„Der frische Morgen schmeckt köstlich, als könnte man davon runterbeißen“
Was für ein sinnliches, überbordendes Buch! Lea Singer widmet sich in ihren Romanen, die auf wahren Begebenheiten beruhen, interessanten Persönlichkeiten – und gießt deren Lebensrealität in Fiktion. In Die Zunge hat sie über Alexandre Grimod de La Reynière geschrieben, der von 1758 bis 1837 in Frankreich gelebt hat. Sie beginnt ihre Erzählung mit seiner Geburt, bei der er von seinen reichen Eltern emotional verstoßen wird, weil er mit deformierten Armen zur Welt kommt. Mutter und Vater kümmern sich nicht um ihn, erzählen eine seltsame Geschichte von Schweinen, die dem Baby die Finger abgefressen hätten, und bekommen keine weiteren Kinder. Sehr früh findet Alexandre Zuflucht in der Küche, bei den Geschmäckern, Gerüchen und dem Geschick der Köchin, die ihn lehrt, auf seine Sinne zu hören. Beigebracht bekommt er, dass er, wo er doch keine flinken Finger hat, seine Zunge trainieren soll. Das tut er, und so macht er später nicht nur die Frauen glücklich, sondern auch Karriere als spitzzüngiger Advokat und Theaterkritiker.

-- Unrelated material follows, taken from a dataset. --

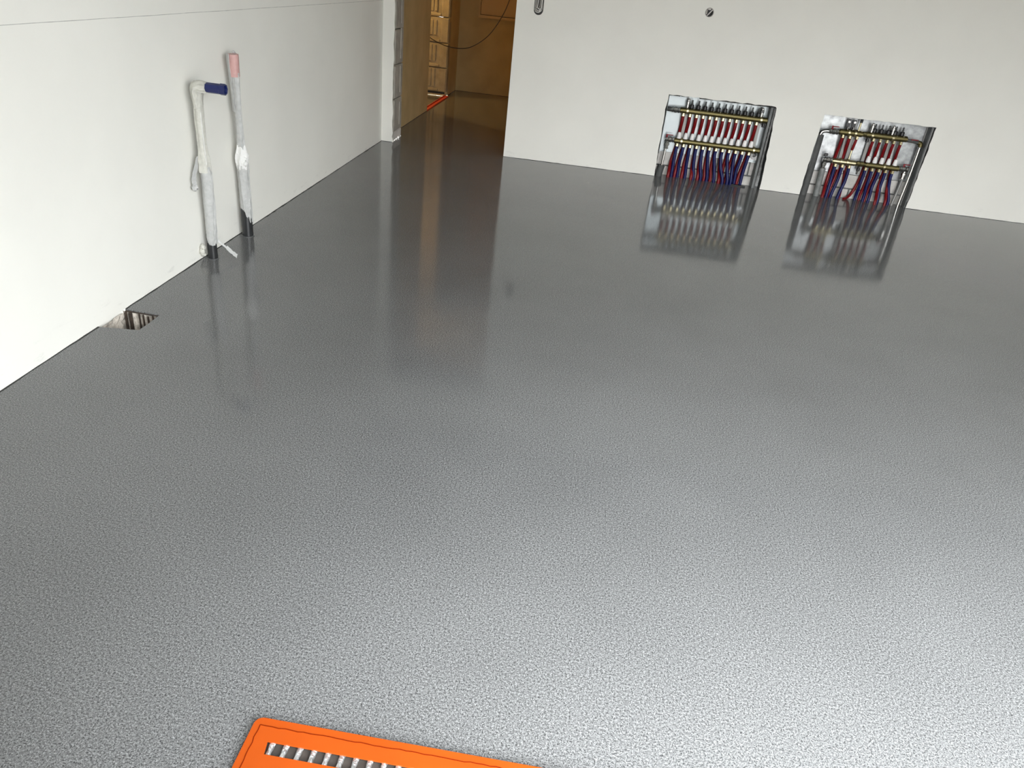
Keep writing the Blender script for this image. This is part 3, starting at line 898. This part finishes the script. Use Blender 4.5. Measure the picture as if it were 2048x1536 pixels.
def ribbon(pts, width, across, thick=0.0012, seed=0):
    """thin strip of tape with real thickness following pts"""
    r = random.Random(seed)
    P = [Vector(p) for p in smooth_path(pts, 5)]
    A = Vector(across).normalized()
    V, F = [], []
    N = len(P)
    for i, p in enumerate(P):
        t = (P[min(i + 1, N - 1)] - P[max(i - 1, 0)]).normalized()
        nn = t.cross(A).normalized()
        w = width * (1 + r.uniform(-.18, .18)) / 2
        V += [p - A * w + nn * thick, p + A * w + nn * thick, p + A * w - nn * thick, p - A * w - nn * thick]
    for i in range(N - 1):
        k = 4 * i
        for j in range(4):
            F.append((k + j, k + (j + 1) % 4, k + 4 + (j + 1) % 4, k + 4 + j))
    F += [(0, 1, 2, 3), tuple(4 * (N - 1) + j for j in (3, 2, 1, 0))]
    return V, F

def lump(c, r, seed, n=9):
    q = random.Random(seed)
    prof = [(-r, r * .25), (-r * .6, r * .8), (0, r), (r * .6, r * .75), (r, r * .2)]
    V, F = lathe(prof, 'Z', n)
    return [Vector(p) * q.uniform(.72, 1.25) + Vector(c) for p in V], F

# first pipe, with the blue plug
p1 = thing('water_pipe', (0.042, -2.93, 0.0), 'film wrapped pipe with an elbow and a blue plug on the left wall', 'pipe')
part('drain_stub', tube([(0.042, -2.930, -.02), (0.043, -2.932, 0.115)], .0212, 18), M['drain'], p1, True, 'black plastic stub')
part('floor_ring', move(lathe([(-.002, .026), (.003, .026), (.004, .022)], n=20), (0.042, -2.930, 0.0)), M['ring'], p1, True)
part('lower_wrap', wrap([(0.044, -2.932, 0.070, .0195), (0.046, -2.934, 0.105, .0215), (0.050, -2.938, 0.20, .0215), (0.053, -2.944, 0.30, .022), (0.055, -2.948, 0.39, .0215), (0.055, -2.950, 0.425, .020)], 5, .12), M['tape'], p1, True)
part('upper_wrap', wrap([(0.055, -2.950, 0.40, .0215), (0.055, -2.951, 0.45, .021), (0.055, -2.953, 0.50, .016), (0.056, -2.957, 0.60, .0165), (0.058, -2.960, 0.69, .017)], 6, .13), M['tape_warm'], p1, True)
el = part('elbow_wrap', wrap([(0.057, -2.960, 0.665, .0175), (0.056, -2.961, 0.71, .0225), (0.060, -2.962, 0.742, .027), (0.080, -2.962, 0.751, .0255), (0.106, -2.964, 0.752, .020)], 8, .14), M['tape_warm'], p1, True)
plug = part('blue_plug', move(lathe([(0.0, .019), (.010, .0205), (.062, .0205), (.064, .0225), (.084, .0225), (.084, .017), (.078, .015)], 'X', 8), (0.100, -2.965, 0.752)), M['blueplug'], p1, label='dark blue ribbed plug')
part('loose_flap', join(ribbon([(0.040, -2.962, 0.47), (0.028, -2.975, 0.42), (0.022, -2.990, 0.38), (0.024, -2.992, 0.345)], .022, (0.3, 0.6, 0.1), .0016, 1), lump((0.024, -2.990, 0.338), .0135, 4)), M['tape'], p1, True)
part('loose_tape', join(ribbon([(0.050, -2.925, 0.098), (0.066, -2.912, 0.080), (0.086, -2.908, 0.062), (0.100, -2.906, 0.050)], .010, (0.1, .3, 1), .0014, 2), ribbon([(0.100, -2.906, 0.052), (0.125, -2.910, 0.034), (0.150, -2.914, 0.020)], .018, (.1, .5, .8), .0018, 3)), M['tape'], p1, True)
part('tape_knot', lump((0.053, -2.906, 0.118), .008, 7), M['tape'], p1, True)
part('tape_wad', join(lump((0.013, -2.960, 0.060), .013, 8, 12), lump((0.013, -2.966, 0.042), .015, 9, 12), lump((0.010, -2.958, 0.026), .012, 10, 12)), M['tape_warm'], p1, True)

part('film_fold', ribbon([(0.070, -2.960, 0.425), (0.067, -2.957, 0.33), (0.062, -2.950, 0.24), (0.060, -2.950, 0.16), (0.056, -2.946, 0.10)], .006, (.8, -.5, 0), .0014, 11), M['tape_white'], p1, True)
part('film_fold', ribbon([(0.070, -2.935, 0.44), (0.071, -2.929, 0.33), (0.068, -2.924, 0.20), (0.064, -2.918, 0.11)], .004, (.8, .5, 0), .0012, 12), M['tape_white'], p1, True)
part('film_fold', ribbon([(0.068, -2.968, 0.70), (0.069, -2.968, 0.60), (0.070, -2.966, 0.50), (0.070, -2.962, 0.43)], .004, (.8, -.4, 0), .0012, 13), M['tape_white'], p1, True)
# second pipe, with the pink top
p2 = thing('water_pipe', (0.048, -2.574, 0.0), 'straight film wrapped pipe with a pink taped top on the left wall', 'pipe')
part('drain_stub', tube([(0.048, -2.574, -.02), (0.048, -2.575, 0.15)], .0262, 20), M['drain'], p2, True, 'black plastic stub')
part('floor_ring', move(lathe([(-.002, .032), (.003, .032), (.004, .027)], n=22), (0.048, -2.574, 0.0)), M['ring'], p2, True)
part('lower_wrap', wrap([(0.058, -2.566, 0.060, .0165), (0.052, -2.571, 0.095, .0225), (0.050, -2.576, 0.15, .027), (0.050, -2.580, 0.23, .0265), (0.051, -2.584, 0.31, .026), (0.052, -2.586, 0.36, .024), (0.052, -2.588, 0.40, .021)], 15, .10), M['tape'], p2, True)
part('knot_wrap', join(wrap([(0.052, -2.586, 0.335, .0225), (0.052, -2.587, 0.375, .028), (0.053, -2.588, 0.405, .026), (0.053, -2.590, 0.45, .017)], 17, .11), lump((0.072, -2.594, 0.385), .016, 21, 14), lump((0.074, -2.604, 0.366), .011, 23, 12), lump((0.073, -2.584, 0.402), .011, 24, 12), lump((0.058, -2.560, 0.425), .008, 22)), M['tape_white'], p2, True)
part('upper_wrap', wrap([(0.053, -2.590, 0.43, .018), (0.054, -2.594, 0.52, .0155), (0.055, -2.599, 0.62, .016), (0.056, -2.604, 0.71, .017), (0.057, -2.607, 0.770, .018)], 18, .10), M['tape'], p2, True)
part('pink_top', wrap([(0.057, -2.606, 0.752, .0205), (0.057, -2.608, 0.79, .0212), (0.058, -2.610, 0.832, .0215), (0.058, -2.611, 0.846, .021)], 19, .07), M['pink'], p2, True, 'pink taped end')
part('side_fold', ribbon([(0.040, -2.628, 0.846), (0.040, -2.628, 0.80), (0.041, -2.620, 0.74), (0.043, -2.612, 0.60)], .016, (.75, -.5, 0), .0016, 5), M['tape'], p2, True)
part('torn_end', join(lump((0.050, -2.590, 0.852), .006, 31), lump((0.052, -2.578, 0.846), .006, 32)), M['tape'], p2, True)
# long creases of film hanging in front of the sleeve
part('film_fold', ribbon([(0.079, -2.594, 0.40), (0.080, -2.590, 0.30), (0.078, -2.580, 0.17), (0.075, -2.572, 0.075)], .007, (.4, .9, 0), .0016, 6), M['tape'], p2, True)
part('film_fold', ribbon([(0.060, -2.610, 0.38), (0.052, -2.611, 0.27), (0.056, -2.606, 0.15), (0.064, -2.590, 0.085)], .006, (.9, .3, 0), .0016, 7), M['tape'], p2, True)

# ------------------------------------------------------------------ cut-out in the floor by the left wall
pit = struct('floor_pit', join(box(-0.012, 0.16, -3.75, -3.55, -0.11, -0.098)), M['rubble'], 'rough bottom of the square cut-out in the floor by the left wall', 'floor')
def rough_panel(a, b, h0, h1, nrm, seed, amp=0.006, nx=10, nz=6):
    r = random.Random(seed)
    a, b, nrm = Vector(a), Vector(b), Vector(nrm)
    V, F = [], []
    for i in range(nx + 1):
        for k in range(nz + 1):
            p = a + (b - a) * (i / nx)
            V.append((p.x + nrm.x * r.uniform(-amp, amp), p.y + nrm.y * r.uniform(-amp, amp), h0 + (h1 - h0) * k / nz))
    for i in range(nx):
        for k in range(nz):
            q = i * (nz + 1) + k
            F.append((q, q + nz + 1, q + nz + 2, q + 1))
    return V, F
part('pit_side', rough_panel((-0.01, -3.560, 0), (0.155, -3.560, 0), -.105, -.006, (0, 1, 0), 1), M['rubble'], pit)
part('pit_side', rough_panel((-0.01, -3.745, 0), (0.155, -3.745, 0), -.105, -.006, (0, 1, 0), 2, .003), M['rubble'], pit)
part('pit_side', rough_panel((0.157, -3.75, 0), (0.157, -3.55, 0), -.105, -.006, (1, 0, 0), 3, .003), M['rubble'], pit)
part('pit_side', rough_panel((-0.004, -3.75, 0), (-0.004, -3.55, 0), -.105, -.012, (1, 0, 0), 4, .004), M['rubble'], pit)
part('timber_batten', move(cbox(.006, .012, .088, .0018), (0.006, -3.572, -.052)), M['wood'], pit)
part('timber_batten', move(cbox(.010, .012, .090, .0018), (0.024, -3.570, -.053)), M['wood'], pit)
pr = random.Random(44)
for k, x in enumerate((0.058, 0.074, 0.093, 0.113, 0.128)):
    part('timber_batten', move(cbox(pr.uniform(.004, .007), .006, .085 - .02 * (k % 3), .0012), (x, -3.567, -.050 + .006 * (k % 3))), M['wood'], pit)
part('top_lath', move(cbox(.145, .008, .004, .001), (0.075, -3.566, -.006)), M['wood'], pit)
for k in range(9):
    x, y, s = pr.uniform(.015, .125), pr.uniform(-3.70, -3.595), pr.uniform(.014, .028)
    V, F = lump((0, 0, 0), s, 100 + k, 8)
    o = put('rubble_lump', mesh('rubble_lump', ([(p.x, p.y, p.z * .6) for p in V], F), M['rubble']), (x, y, -.096 + s * .45), pit)

# ------------------------------------------------------------------ corridor things
o = put('hanging_cable', mesh('hanging_cable', tube(smooth_path([(-0.62, 2.00, 1.30), (-0.38, 1.98, 0.96), (-0.20, 1.95, 0.745), (-0.07, 1.92, 0.646), (0.09, 1.90, 0.590), (0.246, 1.90, 0.579), (0.369, 1.90, 0.612), (0.51, 1.90, 0.715), (0.62, 1.90, 0.873), (0.695, 1.90, 1.053), (0.79, 1.90, 1.42), (0.88, 1.90, 1.95), (0.93, 1.90, 2.62)], 6), .0042, 8), M['cable'], True))
tag(o, 'thin black cable hanging in a loop across the dark corridor', 'cable')
db2 = thing('wall_panel', (0.75, 3.23, 0.80), 'pale flat panel box fixed on the corridor end wall', 'panel')
part('frame', join(box(0.196, 0.214, 3.195, 3.25, 0.806, 1.95), box(1.15, 1.168, 3.195, 3.25, 0.806, 1.95), box(0.214, 1.15, 3.195, 3.25, 0.806, 0.836), box(0.214, 1.15, 3.195, 3.25, 1.93, 1.95)), M['panel'], db2)
part('door', box(0.219, 1.145, 3.21, 3.25, 0.843, 1.926), M['panel'], db2)
o = put('threshold_strip', mesh('threshold_strip', join(box(-0.032, 0.004, SY0 + .005, SY1 - .01, -0.002, 0.010), box(-0.036, -0.030, SY0 + .005, SY1 - .01, -.002, .020)), M['redstrip']))
tag(o, 'red orange plastic strip across the side opening of the corridor', 'strip')

lamp = thing('hanging_bulb', (-0.90, 2.21, 1.62), 'bare warm light bulb hanging in the side room, hidden behind the wall', 'lamp')
part('bulb', move(lathe([(-.055, .008), (-.050, .024), (-.025, .034), (0, .030), (.025, .016), (.035, .014)], n=14), (-0.90, 2.21, 1.62)), M['bulb'], lamp, True)
part('socket', move(lathe([(.035, .018), (.085, .018), (.095, .006)], n=12), (-0.90, 2.21, 1.62)), M['black'], lamp, True)
part('cord', tube([(-0.90, 2.21, 1.71), (-0.90, 2.21, 2.62)], .004, 8), M['cable'], lamp, True)

# ------------------------------------------------------------------ orange slotted cover in the foreground
OX0, OX1, OY0, OY1, OZ = 1.2320, 2.26, -5.58, -5.1600, 0.014
def rrect(x0, x1, y0, y1, r, n=6):
    out = []
    for cx, cy, a0 in ((x1 - r, y0 + r, -PI / 2), (x1 - r, y1 - r, 0), (x0 + r, y1 - r, PI / 2), (x0 + r, y0 + r, PI)):
        for k in range(n + 1):
            a = a0 + PI / 2 * k / n
            out.append((cx + r * math.cos(a), cy + r * math.sin(a)))
    return out
og = thing('slotted_cover', (1.75, -5.42, 0.0), 'bright orange metal cover with a slot over galvanised bars, bottom of the picture', 'cover')
slot_o = [(1.2715, -5.2050), (1.2755, -5.2305), (2.10, -5.2305), (2.10, -5.2050)]
slot_b = [(1.2785, -5.515), (1.2815, -5.540), (2.10, -5.540), (2.10, -5.515)]
vf = plate(rrect(OX0, OX1, OY0, OY1, 0.016), [slot_o, slot_b], lambda a, b, d: Vector((a, b, OZ - d)), 0.014, [0.003, 0.003])
tp = part('top_plate', (vf[0], vf[1]), M['orange'], og)
# pressed crease running round the plate
rr = random.Random(21)
cre = []
for (a, b_) in (((OX0 + .013, OY0 + .014), (OX0 + .013, OY1 - .016)), ((OX0 + .013, OY1 - .016), (OX1 - .013, OY1 - .014))):
    n = int((Vector(b_) - Vector(a)).length / .012)
    pts = []
    for i in range(n + 1):
        p = Vector(a) + (Vector(b_) - Vector(a)) * (i / n)
        pts.append((p.x + rr.uniform(-.0011, .0011), p.y + rr.uniform(-.0011, .0011), OZ - .0002))
    cre.append(tube(pts, .0011, 6))
part('crease', join(*cre), M['orange_dark'], tp, True)
part('tray', join(box(OX0 + .01, OX1 - .01, OY0 + .01, OY1 - .012, 0.0005, 0.0014)), M['tray'], og)
bar = mesh('bar', tube([(0, .05 - .1 * k / 24, 0) for k in range(25)], 0.0050, 10, True, lambda i, a: 1 + .12 * math.sin(2 * a + i * .9) + .06 * math.sin(5 * a + i)), M['galvbar'], True)
for k in range(32):
    put('bar', bar, (1.2805 + 0.0262 * k, -5.218, 0.0072), og)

Dies ist ein Roman wie ein Festschmaus. Viel wird aufgetischt, und Lea Singer nimmt sich Zeit – zu erklären, zu berichten, zu fabulieren. Das ist herrlich und erinnert stellenweise, vor allem wegen dem Fokus auf Geschmack und Geruch, an Süskind berühmtes Parfum. Mich hat dieses Buch fasziniert, weil Alexandre Grimod de La Reynière ein spannender Charakter ist, weil es um Geld und Macht, Politik, Besitz und körperliche Behinderung geht in einer Zeit, in der man Menschen mit Deformitäten oftmals umgebracht hat. Allerdings war mir das Buch gute siebzig Seiten zu lang, denn ich war – um im Bild zu bleiben – längst satt, nur hat das Festmahl nicht aufgehört. Ich hatte das Gefühl, dass ich ja alles eh schon verstanden habe, dass da kein Erkenntnisgewinn mehr kommt, die Handlung war stellenweise ein wirres Hin und Her, das den politischen Wirren im Frankreich des 18. Jahrhunderts geschuldet war – ihr wisst, wovon ich spreche.
Herausragend an Lea Singers Romanen ist die Sprache, die sie so meisterhaft der Epoche anpassen kann, von der sie schreibt. In Der Klavierschüler (der Grund, warum ich noch etwas von ihr lesen wollte) klingt alles viel nüchterner, sachlicher als in Die Zunge, das mit rauschenden Metaphern und fast schon erotischen Gourmeterlebnissen aufwartet. Dies ist ein schlaues, interessantes und beeindruckendes Buch, bei dem man hinterher das Gefühl hat, gebildeter zu sein als vorher – weil man jetzt weiß, wer Alexandre Grimod de La Reynière war, wann er gelebt hat und wie.
„Warten ist ein Vorgang, bei dem mit Menschen dasselbe geschieht wie mit Weinen im Keller. Die einen kippen um, werden sauer und ungenießbar, die anderen werden reif, harmonisch und groß dadurch.“
Die Zunge von Lea Singer – das Pseudonym von Eva Gesine Baur – ist erschienen bei Klett-Cotta und als Taschenbuch bei dtv (angeblich vergriffen, aber ich hab es ganz normal in einer Buchhandlung bekommen).